In September 2023, I wanted my own nice set of dishes. We were settling down. Finally. it was time. 

By January, our plans had changed. At the end of March, we flew from Porto, Portugal. Right now, we’re in Kelowna, B.C. In about six weeks, we’ll be in Minnesota, our home state. Our current plan is to settle down there. We’ll see what happens. 

We only used the Santorini dishes for six months, and that’s when $125 is too much to spend on dishes. I could have bought all the dishes we needed for $50—maybe less—at Ikea or Continente.

It’s Not Just About the Dishes…

A woman holding an iPad with the book Travels with Charley by John Steinbeck on it.
Me sitting at my desk in our Porto "home."

I was sick of using the cheap knives most furnished rentals supplied, so I bought Zwilling knives. We bought a Nespresso coffeemaker because that’s our favorite brand. I ordered a KitchenAid toaster and a Le Creuset teakettle because I wanted a well-equipped kitchen.

In anticipation of settling down, when we were in the United States during our 56 days of travel, I bought a pie tin, measuring cups and spoons, and a pastry cutter at Williams Sonoma.    

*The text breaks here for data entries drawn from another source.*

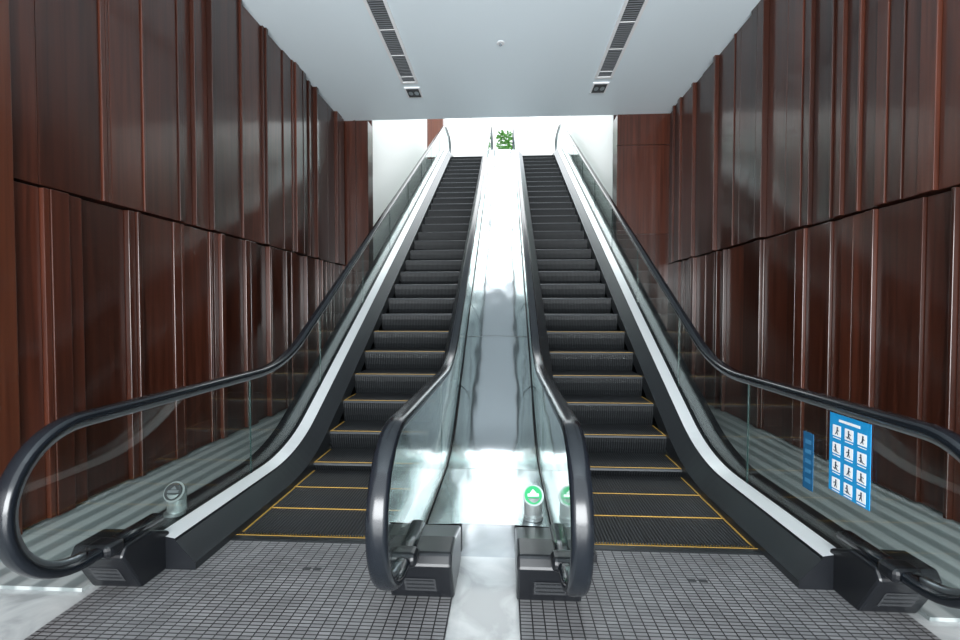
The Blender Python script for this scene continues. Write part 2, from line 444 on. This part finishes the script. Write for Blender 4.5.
# ---------------------------------------------------------------- direction indicators
M_body=mat('brushed_body',(.42,.46,.46),.3,.6)
def indicator(x,y,green,z=.2):
    par=empty('escalator_direction_indicator',(x,y,z))
    tilt=(math.radians(58),0,math.radians(4))
    cyl('base',.06,.02,M_body,(0,0,0),par)
    cyl('body',.055,.12,M_body,(0,.02,.015),par)
    cyl('lens_ring',.064,.03,M_body,(0,.02,.13),par,rot=tilt)
    cyl('lens',.054,.004,M_green if green else M_dark,(-.001,-.008,.147),par,rot=tilt)
    a=MB()
    a.box(-.034,.034,-.008,.008,.0045,.006)
    a.poly([(-.02,.012,.0055),(.02,.012,.0055),(0,.034,.0055)]); a.box(-.02,.02,-.03,-.02,.0045,.006)
    o=a.obj('symbol',[M_white if green else M_ventslat],par); o.location=(-.001,-.008,.147); o.rotation_euler=tilt
    return par
indicator(.275,2.86,True,.198); indicator(-1.985,2.80,False,.195)

# ---------------------------------------------------------------- potted plant at top
par=empty('potted_plant',(.08,19,6.59))
cyl('pot',.2,.45,M_pot,(0,0,0),par,r2=.28); cyl('soil',.26,.02,M_soil,(0,0,.44),par); cyl('stem',.03,1.1,M_soil,(0,0,.45),par,r2=.015)
lv=MB(); rnd=random.Random(5)
for k in range(260):
    a=rnd.uniform(0,6.28); h=rnd.uniform(.8,1.95); r=rnd.uniform(.02,.24); ln=rnd.uniform(.14,.26); up=rnd.uniform(-.3,.8)
    p=Vector((r*math.cos(a),r*math.sin(a),h)); d=Vector((math.cos(a),math.sin(a),up)).normalized(); s=d.cross(Vector((0,0,1))).normalized()*ln*.3
    m1=p+d*ln*.5+Vector((0,0,.03)); e=p+d*ln-Vector((0,0,.04))
    lv.poly([tuple(p),tuple(m1+s),tuple(e)]); lv.poly([tuple(p),tuple(e),tuple(m1-s)])
lv.obj('leaves',[M_leaf],par)

# ---------------------------------------------------------------- light
w=bpy.data.worlds.new('world'); S.world=w; w.use_nodes=True
bg=w.node_tree.nodes['Background']; bg.inputs['Color'].default_value=(.88,.95,1.0,1); bg.inputs['Strength'].default_value=2.7
def area(name,loc,rot,sx,sy,p,col=(1,1,1)):
    l=bpy.data.lights.new(name,'AREA'); l.shape='RECTANGLE'; l.size=sx; l.size_y=sy; l.energy=p; l.color=col
    o=bpy.data.objects.new(name,l); o.location=loc; o.rotation_euler=rot; COL.objects.link(o); return o
area('skylight',(0,17,11.5),(0,0,0),5,9,300,(1,.99,.97))
area('ceiling_fill',(0,-4.5,1.6),(math.radians(108),0,0),6.5,3.0,1500,(.95,.98,1))  # added unseen fill behind the camera, tilted up to brighten the ceiling

# ---------------------------------------------------------------- camera
cam=bpy.data.cameras.new('camera'); co=bpy.data.objects.new('camera',cam); COL.objects.link(co)
cam.sensor_width=36; cam.lens=465/960*36; cam.clip_start=.02
co.location=(.1,0,1.5); co.rotation_euler=(math.radians(90-1.5),0,math.radians(3.1))
S.camera=co
S.view_settings.view_transform='Standard'
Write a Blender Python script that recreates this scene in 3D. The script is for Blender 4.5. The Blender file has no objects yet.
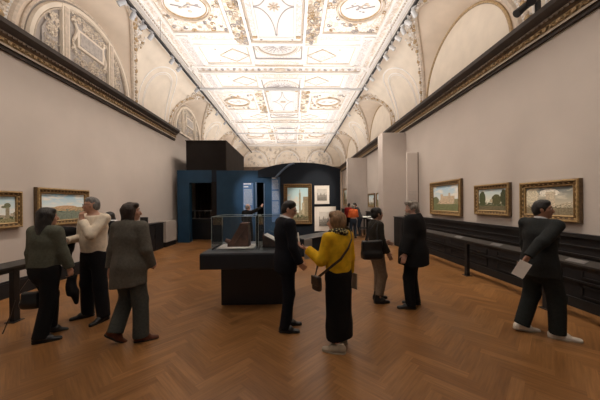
import bpy, math, random
import numpy as np
from mathutils import Vector, Matrix
random.seed(7)
PI = math.pi
C = bpy.context.scene.collection
scene = bpy.context.scene

# ------------------------------------------------------------------ camera
F = 267.0                      # focal length in pixels of the 600 px frame
HC = 1.72                      # eye height
cam = bpy.data.cameras.new('camera')
camo = bpy.data.objects.new('camera', cam)
C.objects.link(camo)
cam.sensor_width = 36.0
cam.lens = F / 600 * 36
cam.shift_y = 0.005
cam.clip_start = 0.05
camo.location = (0, 0, HC)
YAW = math.radians(-1.5)
ROLL = math.radians(-0.5)
RM = Matrix.Rotation(YAW, 3, 'Z') @ Matrix.Rotation(PI/2, 3, 'X') @ Matrix.Rotation(ROLL, 3, 'Z')
camo.rotation_euler = RM.to_euler()
scene.camera = camo

def ray(px, py):
    return RM @ Vector(((px-300)/F, (203-py)/F, -1.0))
def ground(px, py, z=0.0):
    d = ray(px, py); t = (z-HC)/d.z
    return Vector((d.x*t, d.y*t, z))
def aty(px, py, Y):
    d = ray(px, py); t = Y/d.y
    return Vector((d.x*t, Y, HC+d.z*t))

# ------------------------------------------------------------------ materials
def nmat(name):
    m = bpy.data.materials.new(name); m.use_nodes = True
    nt = m.node_tree
    return m, nt, nt.nodes['Principled BSDF']
def node(nt, t, **kw):
    n = nt.nodes.new(t)
    for k, v in kw.items():
        if k in ('op', 'operation'): n.operation = v
        elif k == 'data_type': n.data_type = v
        elif k == 'blend': n.blend_type = v
        elif isinstance(k, str) and k.startswith('i_'): n.inputs[int(k[2:])].default_value = v
        else: n.inputs[k.replace('_', ' ')].default_value = v
    return n
def lk(nt, a, b): nt.links.new(a, b)
def ramp(nt, fac, stops, interp='LINEAR'):
    r = nt.nodes.new('ShaderNodeValToRGB'); r.color_ramp.interpolation = interp
    e = r.color_ramp.elements
    while len(e) < len(stops): e.new(0.5)
    for i, (p, c) in enumerate(stops):
        e[i].position = p; e[i].color = (*c, 1) if len(c) == 3 else c
    if fac is not None: lk(nt, fac, r.inputs['Fac'])
    return r
def mix(nt, fac, a, b, blend='MIX'):
    m = nt.nodes.new('ShaderNodeMix'); m.data_type = 'RGBA'; m.blend_type = blend
    for s, v in ((m.inputs[0], fac), (m.inputs[6], a), (m.inputs[7], b)):
        if hasattr(v, 'links') or hasattr(v, 'is_output'): lk(nt, v, s)
        elif isinstance(v, (int, float)): s.default_value = v
        else: s.default_value = (*v, 1) if len(v) == 3 else v
    return m.outputs[2]
def mth(nt, op, a, b=None, c=None):
    m = nt.nodes.new('ShaderNodeMath'); m.operation = op
    for i, v in enumerate((a, b, c)):
        if v is None: continue
        if isinstance(v, (int, float)): m.inputs[i].default_value = v
        else: lk(nt, v, m.inputs[i])
    return m.outputs[0]

def plain(name, col, rough=0.6, var=0.12, scale=8.0, metallic=0.0, bump=0.0, bscale=60.0, spec=0.5, coat=0.0, stretch=None):
    """a surface of one colour with a little procedural unevenness"""
    m, nt, b = nmat(name)
    tc = nt.nodes.new('ShaderNodeTexCoord')
    src = tc.outputs['Object']
    if stretch:
        mp = nt.nodes.new('ShaderNodeMapping'); mp.inputs['Scale'].default_value = stretch
        lk(nt, src, mp.inputs[0]); src = mp.outputs[0]
    n = node(nt, 'ShaderNodeTexNoise', Scale=scale, Detail=4.0)
    lk(nt, src, n.inputs['Vector'])
    lo = tuple(c*(1-var) for c in col); hi = tuple(min(1, c*(1+var)) for c in col)
    r = ramp(nt, n.outputs['Fac'], [(0.3, lo), (0.7, hi)])
    lk(nt, r.outputs[0], b.inputs['Base Color'])
    b.inputs['Roughness'].default_value = rough
    b.inputs['Metallic'].default_value = metallic
    b.inputs['Specular IOR Level'].default_value = spec
    b.inputs['Coat Weight'].default_value = coat
    if bump:
        n2 = node(nt, 'ShaderNodeTexNoise', Scale=bscale, Detail=3.0)
        lk(nt, src, n2.inputs['Vector'])
        bp = nt.nodes.new('ShaderNodeBump'); bp.inputs['Strength'].default_value = bump
        bp.inputs['Distance'].default_value = 0.01
        lk(nt, n2.outputs['Fac'], bp.inputs['Height']); lk(nt, bp.outputs[0], b.inputs['Normal'])
    return m

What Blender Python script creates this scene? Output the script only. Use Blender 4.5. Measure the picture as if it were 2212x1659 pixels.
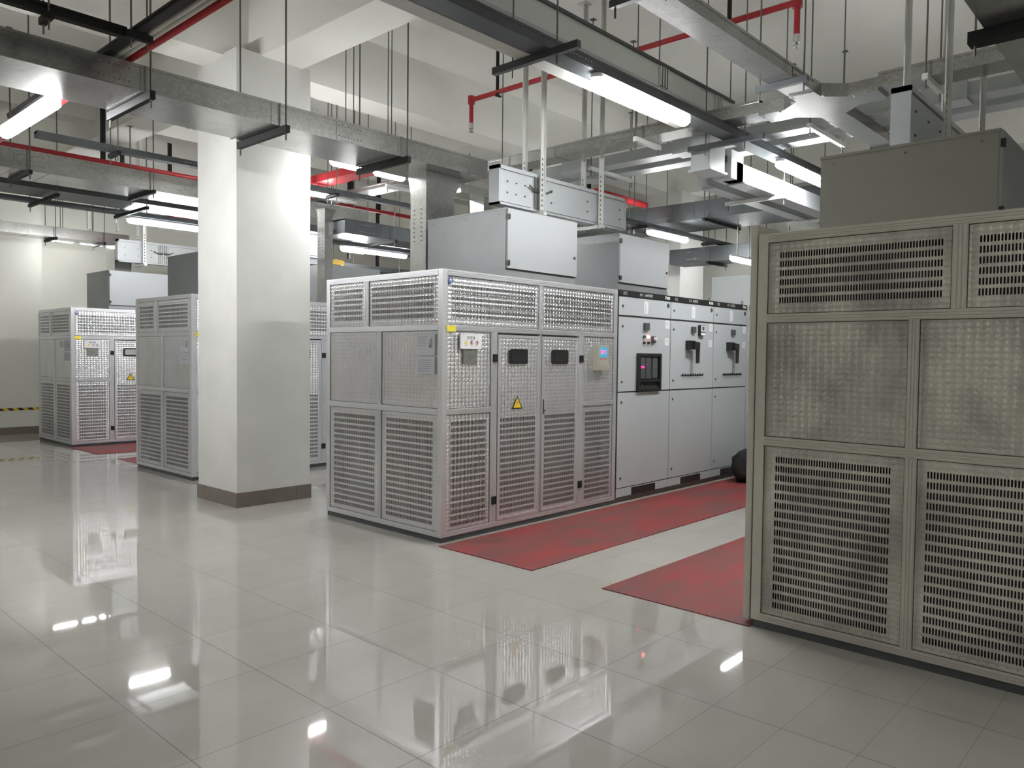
import bpy, math, random
from mathutils import Vector, Matrix
random.seed(7)
sc = bpy.context.scene
COL = sc.collection
for o in list(bpy.data.objects):
    bpy.data.objects.remove(o)

# ------------------------------------------------------------------ camera, world, exposure
cam_d = bpy.data.cameras.new('camera')
cam_d.sensor_fit = 'HORIZONTAL'; cam_d.sensor_width = 36.0
cam_d.lens = 36.0 * 1672.08 / 2212.0
cam_d.clip_start = 0.05; cam_d.clip_end = 100
cam = bpy.data.objects.new('camera', cam_d); COL.objects.link(cam)
yaw, pit, rol = 0.7426, -0.0357, 0.0112
fwd = Vector((math.cos(yaw) * math.cos(pit), math.sin(yaw) * math.cos(pit), math.sin(pit)))
rgt = Vector((math.sin(yaw), -math.cos(yaw), 0)); up = rgt.cross(fwd)
r2 = rgt * math.cos(rol) + up * math.sin(rol); u2 = up * math.cos(rol) - rgt * math.sin(rol)
cam.matrix_world = Matrix(((r2.x, u2.x, -fwd.x, -1.3047), (r2.y, u2.y, -fwd.y, -4.6163),
                           (r2.z, u2.z, -fwd.z, 1.5368), (0, 0, 0, 1)))
sc.camera = cam
world = bpy.data.worlds.new('world'); sc.world = world; world.use_nodes = True
world.node_tree.nodes['Background'].inputs[0].default_value = (0.5, 0.52, 0.5, 1)
world.node_tree.nodes['Background'].inputs[1].default_value = 0.05
sc.view_settings.view_transform = 'Standard'; sc.view_settings.look = 'None'
sc.view_settings.gamma = 1.0; sc.view_settings.use_curve_mapping = False
sc.view_settings.exposure = 2.1
LAMP = 30.0            # radiance of every lit tube diffuser

# ------------------------------------------------------------------ materials
MATS = {}
def new_mat(name):
    m = bpy.data.materials.new(name); m.use_nodes = True
    MATS[name] = m
    return m, m.node_tree.nodes, m.node_tree.links, m.node_tree.nodes['Principled BSDF']
def plain(name, col, rough=0.5, metal=0.0, spec=0.5, noise=0.0, nscale=4.0, emit=None, estr=0):
    m, N, L, B = new_mat(name)
    B.inputs['Base Color'].default_value = (*col, 1)
    B.inputs['Roughness'].default_value = rough
    B.inputs['Metallic'].default_value = metal
    B.inputs['Specular IOR Level'].default_value = spec
    if emit:
        B.inputs['Emission Color'].default_value = (*emit, 1)
        B.inputs['Emission Strength'].default_value = estr
    if noise:
        tc = N.new('ShaderNodeTexCoord'); t = N.new('ShaderNodeTexNoise')
        t.inputs['Scale'].default_value = nscale; t.inputs['Detail'].default_value = 5
        L.new(tc.outputs['Object'], t.inputs['Vector'])
        r = N.new('ShaderNodeMapRange')
        r.inputs['From Min'].default_value = 0.3; r.inputs['From Max'].default_value = 0.7
        r.inputs['To Min'].default_value = 1 - noise; r.inputs['To Max'].default_value = 1 + noise * 0.4
        L.new(t.outputs['Fac'], r.inputs['Value'])
        mx = N.new('ShaderNodeVectorMath'); mx.operation = 'SCALE'
        mx.inputs[0].default_value = col
        L.new(r.outputs[0], mx.inputs['Scale']); L.new(mx.outputs[0], B.inputs['Base Color'])
    return m
def math_node(N, L, op, a, b=None, c=None):
    n = N.new('ShaderNodeMath'); n.operation = op
    for i, v in enumerate((a, b, c)):
        if v is None: continue
        if isinstance(v, (int, float)): n.inputs[i].default_value = v
        else: L.new(v, n.inputs[i])
    return n.outputs[0]

plain('wall_paint', (0.70, 0.70, 0.635), 0.75, noise=0.06, nscale=1.3)
plain('column_paint', (0.72, 0.72, 0.69), 0.6, noise=0.07, nscale=2.2)
plain('ceiling_paint', (0.84, 0.84, 0.785), 0.8, noise=0.05, nscale=0.9)
plain('skirting_tile', (0.20, 0.17, 0.14), 0.25, noise=0.12, nscale=5)
plain('grey_enclosure', (0.42, 0.445, 0.445), 0.42, noise=0.04, nscale=3)
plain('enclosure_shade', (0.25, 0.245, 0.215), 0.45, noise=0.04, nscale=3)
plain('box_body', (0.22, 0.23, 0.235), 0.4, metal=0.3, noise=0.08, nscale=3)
plain('box_door', (0.29, 0.305, 0.31), 0.45)
plain('gap_line_grey', (0.05, 0.05, 0.05), 0.6)  # tone of the dark gap lines drawn round the panels
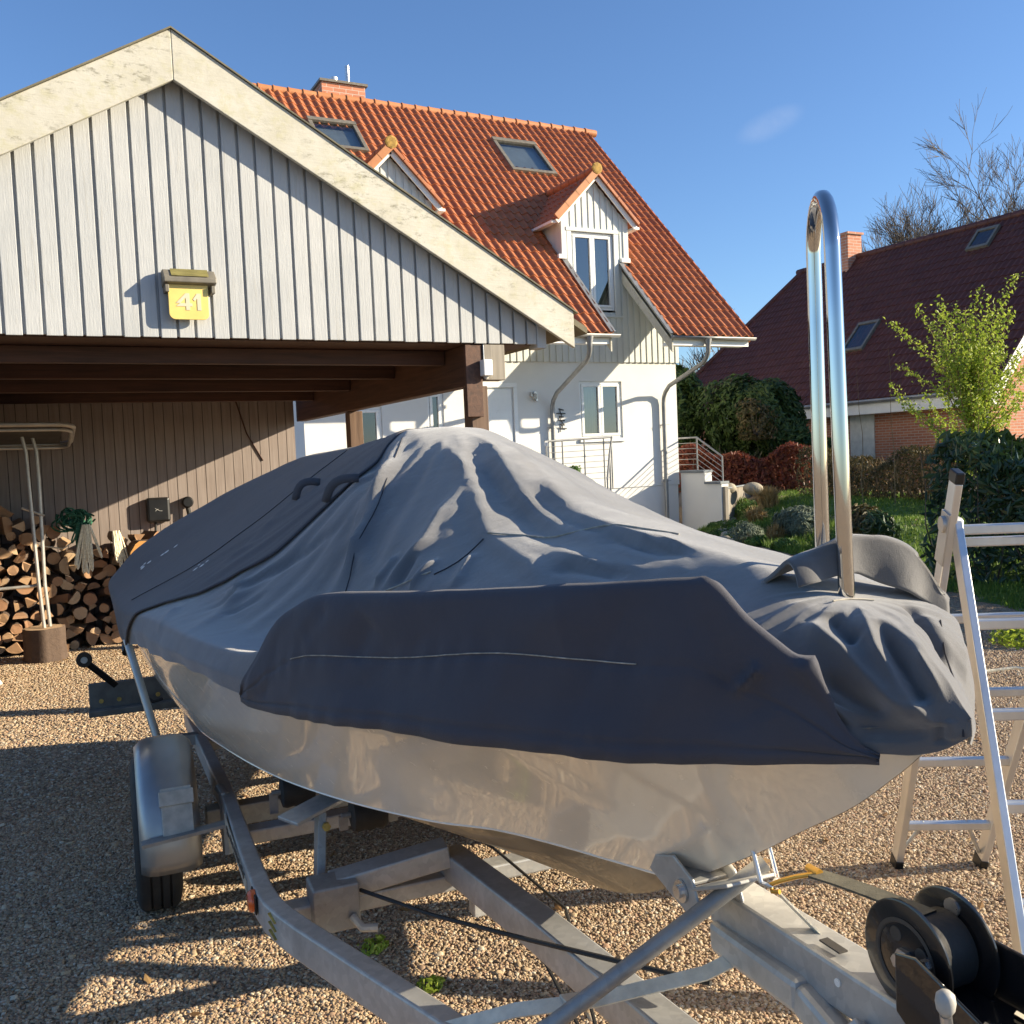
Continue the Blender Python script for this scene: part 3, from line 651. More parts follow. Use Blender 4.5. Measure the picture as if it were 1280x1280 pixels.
while yrow < 1.5:
    x = -1.0+(row % 2)*.06
    while x < 1.98:
        if yrow < pile_top(x)-.02 and cnt < 296:
            o = bpy.data.objects.new('split_log', LM[lr.randrange(12)]); COL.objects.link(o)
            yy = CB-.24-(.10 if yrow < .5 else .04)+lr.uniform(-.06, .05)
            if x < .2: yy -= .05
            o.location = (x+lr.uniform(-.03, .03), yy, yrow+lr.uniform(-.025, .03))
            yaw = lr.gauss(0, .14)
            if lr.random() < .10: yaw = lr.uniform(-.9, .9)
            o.rotation_euler = (lr.gauss(0, .08), lr.uniform(0, 6.28), yaw)
            s = lr.uniform(.78, 1.3); o.scale = (s, lr.uniform(.85, 1.1), s)
            tag(o, 'split firewood log stacked against the boarded back wall of the carport', 'firewood log', 'split logs in the firewood stack'); cnt += 1
        x += lr.uniform(.108, .15)
    yrow += .107; row += 1
def round_mesh():
    mb = MB(); r = np.random.default_rng(3); n = 22; pr = [1+r.uniform(-.06, .06) for _ in range(n)]
    vs = [(math.cos(2*math.pi*k/n)*pr[k], y, math.sin(2*math.pi*k/n)*pr[k]) for y in (-.15, .15) for k in range(n)]
    me = bpy.data.meshes.new('sawn_round'); fs = [(k, n+k, n+(k+1) % n, (k+1) % n) for k in range(n)]+[tuple(range(n)), tuple(2*n-1-k for k in range(n))]
    me.from_pydata(vs, [], fs); me.polygons.foreach_set('material_index', [0]*n+[1, 1]); me.materials.append(MAT['bark']); me.materials.append(MAT['orange_end']); me.update(); return me
RM = round_mesh()
for (x, z, r, lab) in ((1.06, .86, .155, 'orange sawn log round, topmost behind the boat stern'), (.88, .56, .145, 'orange sawn log round, the second one down behind the boat stern'), (.985, .30, .135, 'orange sawn log round resting under two others behind the stern'), (1.20, .13, .12, 'orange sawn log round lowest behind the boat stern')):
    o = bpy.data.objects.new('sawn_round', RM); COL.objects.link(o); o.location = (x, CB-.52, z); o.scale = (r, .75, r); o.rotation_euler = (.05, lr.uniform(0, 6), .1); tag(o, lab, 'log round', 'orange log rounds')
# chopping block
cbk = thing('chopping_block', 'round tree stump chopping block on the gravel before the firewood', 'chopping block', (.13, 9.72, 0))
mb = MB(); n = 40; prof = []
r_ = np.random.default_rng(8); bump_ = r_.uniform(-.012, .012, n)
vs = []; 
for z, k in ((-.01, 1.06), (.04, 1.02), (.15, .98), (.27, 1.0), (.302, .985)):
    for i in range(n): a = 2*math.pi*i/n; rr = (.168+bump_[i]+.006*math.sin(7*a))*k; vs.append((.13+math.cos(a)*rr, 9.72+math.sin(a)*rr, z))
fs = [(i*n+k, i*n+(k+1) % n, (i+1)*n+(k+1) % n, (i+1)*n+k) for i in range(4) for k in range(n)]
mb.add(vs, fs); obj('bark', mb, MAT['bark'], cbk, smooth=True, ang=60)
mb = MB(); mb.add([vs[4*n+i] for i in range(n)], [tuple(range(n))]); obj('cut_top', mb, MAT['log_end'], cbk)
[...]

In September, we also bought me a desk and an office chair. The desk was nearly $400, and the chair was around $150. I won’t tell you what Chris spent on his office chair. He knew what he wanted and could only find it in the United States. The shipping costs nearly matched its retail price. 

We spent a lot on setting up life in Porto before deciding it wasn’t for us. It could have been worse. We almost bought a car and might’ve bought a house. 

Good news: I think we’re out less than five grand. Bad news: We are starting over again from close to zero. Good news: We have some items in a storage unit in Rochester, Minnesota. Bad news: We sold and gave away a lot of items. Good news: I enjoy shopping, and we’re not in a dire economic situation. 

Indecision is expensive, but our travels have made us rich in intangibles. Right now, we think it’s been worth it. Right now, we also feel impatient for our own place, set up how we want it. We are both ready to settle down. Truth be told, I was ready two years ago, but I loved the adventure too.